The Trump administration would likely prefer a far-right president to succeed Yoon, since they would be more compliant with his strategic stance against China than a liberal who might attempt to strike a delicate balance between the United States and China. We can find echoes of this thinking in a report published by the Congressional Research Service after the coup. The report noted Yoon’s “greater willingness than prior ROK leaders to publicly criticize China’s actions,” contrasting this with “DP leader Lee, who has questioned this approach.”
The conservatives are docile toward the United States while the liberals lack clarity and resoluteness. The DPK’s attempt to counterbalance US influence is bound to fail unless it takes a fundamentally radical stance. South Korea hosts the largest overseas US base, Camp Humphreys, which is strategically located closer to Shanghai or Beijing than Taipei.
For its part, China has been attempting, often clumsily, to pull this pivotal state away from its pro-US alignment. In June 2023, during a meeting with the DPK’s Lee, the Chinese ambassador to Seoul, Xing Haiming, abruptly pulled a note from his pocket, openly criticizing South Korea for “betting on the US’s win and China’s loss.” Lee remained silent in the face of Xing’s out-of-protocol rudeness.
Government officials from Washington and Beijing clashed over two versions of the impeachment motion against Yoon following the coup. The first version, which failed to reach a quorum due to a boycott by the PPP, accused Yoon of undermining peace on the peninsula through his trilateral alliance with the United States and Japan against North Korea, China, and Russia.

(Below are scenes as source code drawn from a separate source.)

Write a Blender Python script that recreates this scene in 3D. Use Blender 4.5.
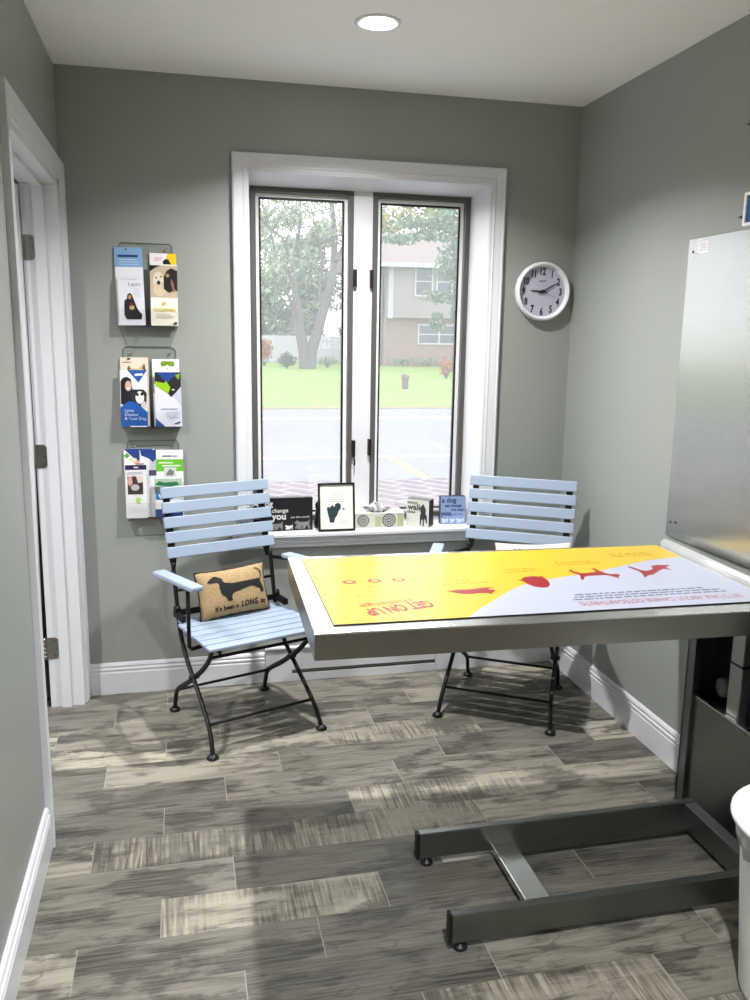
import bpy, bmesh, math, random
from mathutils import Vector, Matrix
random.seed(7)
PI = math.pi
for o in list(bpy.data.objects):
    bpy.data.objects.remove(o)
sc = bpy.context.scene
C = sc.collection

# ------------------------------------------------------------ camera, world, lights, exposure
cam = bpy.data.objects.new('camera', bpy.data.cameras.new('camera'))
C.objects.link(cam); sc.camera = cam
cam.data.sensor_fit = 'HORIZONTAL'; cam.data.sensor_width = 36.0
cam.data.lens = 36.0 * 841.56 / 750.0
cam.data.clip_start = 0.02; cam.data.clip_end = 400
_R = Vector((0.97465712, -0.22320364, 0.01495445)); _U = Vector((0.02830384, 0.18935328, 0.98150101)); _F = Vector((0.22190627, 0.95620368, -0.19087204))
cam.matrix_world = Matrix(((_R.x, _U.x, -_F.x, 0.41691), (_R.y, _U.y, -_F.y, -3.47598), (_R.z, _U.z, -_F.z, 1.48698), (0, 0, 0, 1)))

sc.view_settings.view_transform = 'Standard'
sc.view_settings.look = 'None'
sc.view_settings.gamma = 1.0
sc.view_settings.use_curve_mapping = False
sc.view_settings.exposure = -0.10

SKY = 4.6
w = bpy.data.worlds.new('overcast_sky'); sc.world = w; w.use_nodes = True
wn = w.node_tree; wn.nodes.clear()
wo = wn.nodes.new('ShaderNodeOutputWorld'); wb = wn.nodes.new('ShaderNodeBackground')
wt = wn.nodes.new('ShaderNodeTexCoord'); wz = wn.nodes.new('ShaderNodeSeparateXYZ'); wr = wn.nodes.new('ShaderNodeValToRGB')
wn.links.new(wt.outputs['Generated'], wz.inputs[0]); wn.links.new(wz.outputs['Z'], wr.inputs[0]); wn.links.new(wr.outputs[0], wb.inputs[0]); wn.links.new(wb.outputs[0], wo.inputs[0])
wr.color_ramp.elements[0].position = 0.0; wr.color_ramp.elements[0].color = (0.92, 0.94, 0.96, 1)
wr.color_ramp.elements[1].position = 0.6; wr.color_ramp.elements[1].color = (0.93, 0.96, 1.0, 1)
wb.inputs[1].default_value = SKY
LAMP_W = 40.0          # the downlight in front of the window
FILL_REAR = 62.0       # unseen downlight added behind the viewer as fill
FILL_HALL = 40.0  # unseen hallway lamp, added to brighten the doorway
LAMP_COL = (1.0, 0.995, 0.985)

# ------------------------------------------------------------ helpers
def lin(c):
    return tuple((x / 12.92 if x <= 0.04045 else ((x + 0.055) / 1.055) ** 2.4) for x in c)
def rgb(r, g, b):
    return lin((r / 255.0, g / 255.0, b / 255.0)) + (1.0,)
MATS = {}
def mat(name, col, rough=0.5, metal=0.0, bump=0.0, bscale=60.0, stretch=(1, 1, 1), var=0.0, spec=0.5, coat=0.0):
    if name in MATS: return MATS[name]
    m = bpy.data.materials.new(name); m.use_nodes = True
    nt = m.node_tree; p = nt.nodes['Principled BSDF']
    p.inputs['Base Color'].default_value = col; p.inputs['Roughness'].default_value = rough
    p.inputs['Metallic'].default_value = metal; p.inputs['Specular IOR Level'].default_value = spec
    p.inputs['Coat Weight'].default_value = coat
    if bump or var:
        tc = nt.nodes.new('ShaderNodeTexCoord'); mp = nt.nodes.new('ShaderNodeMapping'); mp.inputs['Scale'].default_value = stretch
        nz = nt.nodes.new('ShaderNodeTexNoise'); nz.inputs['Scale'].default_value = bscale; nz.inputs['Detail'].default_value = 4
        nt.links.new(tc.outputs['Object'], mp.inputs[0]); nt.links.new(mp.outputs[0], nz.inputs['Vector'])
        if bump:
            b = nt.nodes.new('ShaderNodeBump'); b.inputs['Strength'].default_value = bump; b.inputs['Distance'].default_value = 0.004
            nt.links.new(nz.outputs['Fac'], b.inputs['Height']); nt.links.new(b.outputs[0], p.inputs['Normal'])
        if var:
            mr = nt.nodes.new('ShaderNodeMix'); mr.data_type = 'RGBA'; mr.blend_type = 'MULTIPLY'; mr.inputs[0].default_value = 1.0
            rp = nt.nodes.new('ShaderNodeValToRGB')
            rp.color_ramp.elements[0].position = 0.3; rp.color_ramp.elements[0].color = (1 - var, 1 - var, 1 - var, 1)
            rp.color_ramp.elements[1].position = 0.7; rp.color_ramp.elements[1].color = (1, 1, 1, 1)
            nt.links.new(nz.outputs['Fac'], rp.inputs[0]); nt.links.new(rp.outputs[0], mr.inputs[7]); mr.inputs[6].default_value = col
            nt.links.new(mr.outputs[2], p.inputs['Base Color'])
    MATS[name] = m
    return m
def cmat(r, g, b, rough=0.45):
    return mat('print_%d_%d_%d' % (r, g, b), rgb(r, g, b), rough)
def emat(name, col, s):
    m = bpy.data.materials.new(name); m.use_nodes = True; nt = m.node_tree; p = nt.nodes['Principled BSDF']
    p.inputs['Base Color'].default_value = (0.8, 0.8, 0.8, 1)
    p.inputs['Emission Color'].default_value = tuple(col) + (1,); p.inputs['Emission Strength'].default_value = s
    return m

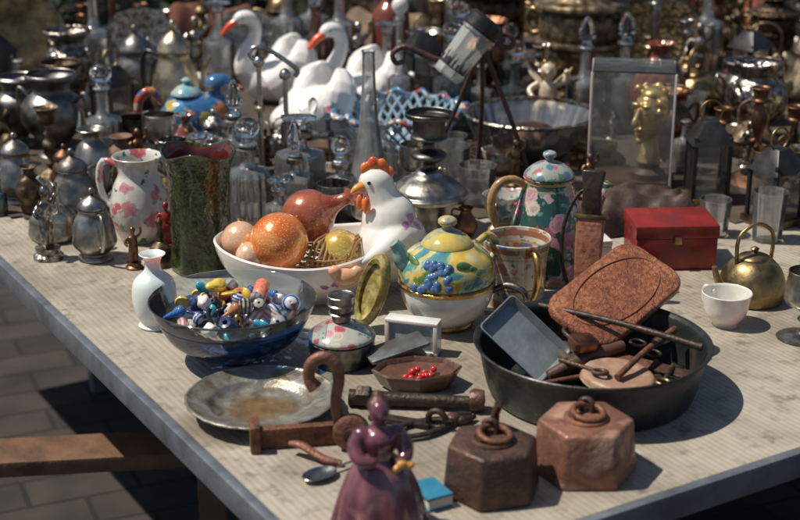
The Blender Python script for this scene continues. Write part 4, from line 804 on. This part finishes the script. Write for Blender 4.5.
# flask and decanters
tg=GL('tumbler_glass',(.97,.98,.98),extra=.06,dust_haze=.1,body=(.8,.82,.8),blend=.28)
cutg=GL('cut_crystal',(.95,.97,.97),.05,.12,.14,(.8,.82,.8),blend=.38)
e=thing('glass_flask','tall clear glass flask with long tapering conical neck','bottle',-.056,2.59,r=.035)
lathe('flask_body',shell([(.03,0),(.035,.006),(.036,.03),(.03,.07),(.02,.13),(.014,.19),(.0115,.25),(.0115,.272),(.014,.277)],.002),GL('flask_glass',(.97,.98,.98),extra=.06,dust_haze=.2,body=(.8,.82,.8),blend=.3),e)
for x,y,h,r,l,sk_,q in ((-.18,2.57,.145,.04,'square cut glass decanter with faceted stopper and silver collar',1,True),(-.262,2.45,.145,.037,'ribbed round cut glass cruet bottle with stopper',0,False),(-.30,2.6,.16,.034,'clear glass cruet bottle with silver collar',2,True),(-.205,2.38,.085,.024,'small ribbed clear glass cruet with stopper',1,False),(-.182,2.47,.12,.028,'square clear glass cruet bottle on the table',2,True),(-.35,2.5,.13,.03,'ribbed clear glass scent bottle with flat stopper',1,False),(-.105,2.5,.1,.028,'small cut glass salt bottle with pointed stopper',0,False)):
    bottle(x,y,h,r,cutg,l,rglass,'decanter',sq=q,collar=silver,neck=.3,facet=0 if q else 14,stopk=sk_)
e=thing('cruet_stand','silver cruet stand with tall posts and curled handle','stand',-.238,2.7,rz=.1,r=.05)
prism('base',rrect(.11,.06,.02),.008,silver_b,e)
for sx,h in ((-.024,.225),(.024,.2)):
    tube('post',[(sx,0,.008),(sx,0,h*.5),(sx,0,h)],[.0065,.005,.0045],silver_b,e,k=2); lathe('finial',[(0,0),(.009,.002),(.011,.01),(.007,.018),(0,.022)],silver_b,e,(sx,0,h),k=2)
    lathe('collar',[(.003,0),(.01,.002),(.01,.009),(.003,.012)],brass_l,e,(sx,0,h*.62))
tube('curled_handle',[(-.024,0,.232),(-.04,0,.248),(-.03,0,.262),(-.005,0,.256),(.02,0,.24),(.036,0,.228),(.048,0,.216),(.042,0,.205)],.0045,silver_b,e)
tumbler(-.092,2.72,.09,.047,'wide clear glass tumbler on the table',tg); tumbler(.092,2.66,.085,.04,'clear glass tumbler beside the silver candlestick',tg); tumbler(.14,2.56,.075,.035,'clear drinking glass on the table',tg); tumbler(-.005,2.68,.07,.03,'small clear ribbed drinking glass',tg,ribs(16,.02))
def lattice(x,y):
    e=thing('lattice_bowl','blue openwork basket bowl with red and yellow rim','bowl',x,y,r=.12)
    def f(bm):
        N=34
        for s in (1,-1):
            for i in range(N):
                a0=2*math.pi*i/N; P=[]
                for j in range(6):
                    t=j/5; a=a0+s*t*.55; r=.06+.075*t**.8; P.append((r*math.cos(a),r*math.sin(a),.012+.078*t**1.2))
                tube_bm(bm,P,.0035,5,2)
    pb=M('pale_blue_glaze',(.2,.36,.48),(.34,.46,.52),(.12,.25,.4),sc=40,rough=.25,coat=.5,bump=.1)
    multi('lattice_wall',[f],pb,e)
    lathe('base',[(0,0),(.055,0),(.064,.008),(.062,.016),(0,.014)],pb,e,k=2)
    rimm=FL('rim_glaze',(.08,.2,.38),[(.5,.1,.05),(.3,.4,.5),(.6,.56,.5),(.4,.08,.06),(.1,.25,.4)],sc=55,thr=.5)
    bm=bmesh.new(); N=160; V=[]
    for i in range(N):
        a=2*math.pi*i/N; q=.137+.006*math.sin(16*a); z=.092+.006*math.cos(16*a)
        V.append([bm.verts.new(((q+.009*math.cos(b))*math.cos(a),(q+.009*math.cos(b))*math.sin(a),z+.006*math.sin(b))) for b in [k*math.pi/4 for k in range(8)]])
    for i in range(N):
        for j in range(8): bm.faces.new((V[i][j],V[(i+1)%N][j],V[(i+1)%N][(j+1)%8],V[i][(j+1)%8]))
    me=bpy.data.meshes.new('rim'); bm.to_mesh(me); bm.free(); mkobj('rim',me,rimm,e,ang=80)
lattice(-.005,2.93)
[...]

The US protested the motion, arguing that it unduly condemned the alliance. The second version, which omitted the criticism of the trilateral alliance, passed with the help of twelve rebel votes from the PPP. The omission in turn sparked protests from China.
What Next?
Since the coup, each week in South Korea has been full of dramatic developments. Few expected a resurgence of the far right and the possibility of the PPP’s rebound. Disappointment was palpable when the Korean Confederation of Trade Unions (KCTU), the country’s largest independent union federation, called off a national strike. Yet hope is rekindling as organized labor has begun to play a larger role than it did eight years ago during the similar wave of protests that led to President Park Geun-hye’s impeachment.
Back then, the DPK-controlled rallies often did not allow labor leaders to speak from the platform, although individual labor unionists were critical in keeping momentum going. This time, the landscape is shifting. Many unions joined the rallies as contingents, offering their services to demonstrators.
The 190,000-strong Korea Metal Workers’ Union, whose collective bargaining contract already includes LGBTQ protections, expressed solidarity with LGBTQ protesters, flying a rainbow-themed union flag. Moves like these are piquing interest in organized labor among young protesters, many of whom are attending political rallies for the first time.
Yoon has probably now gone from the stage, but the system that produced him still endures. The country’s immediate future hinges on how organized labor and the Left will incorporate this new generation of protesters into their own agenda, building a broad movement capable of challenging the antidemocratic forces and their international allies attempting to resuscitate the ancient regime.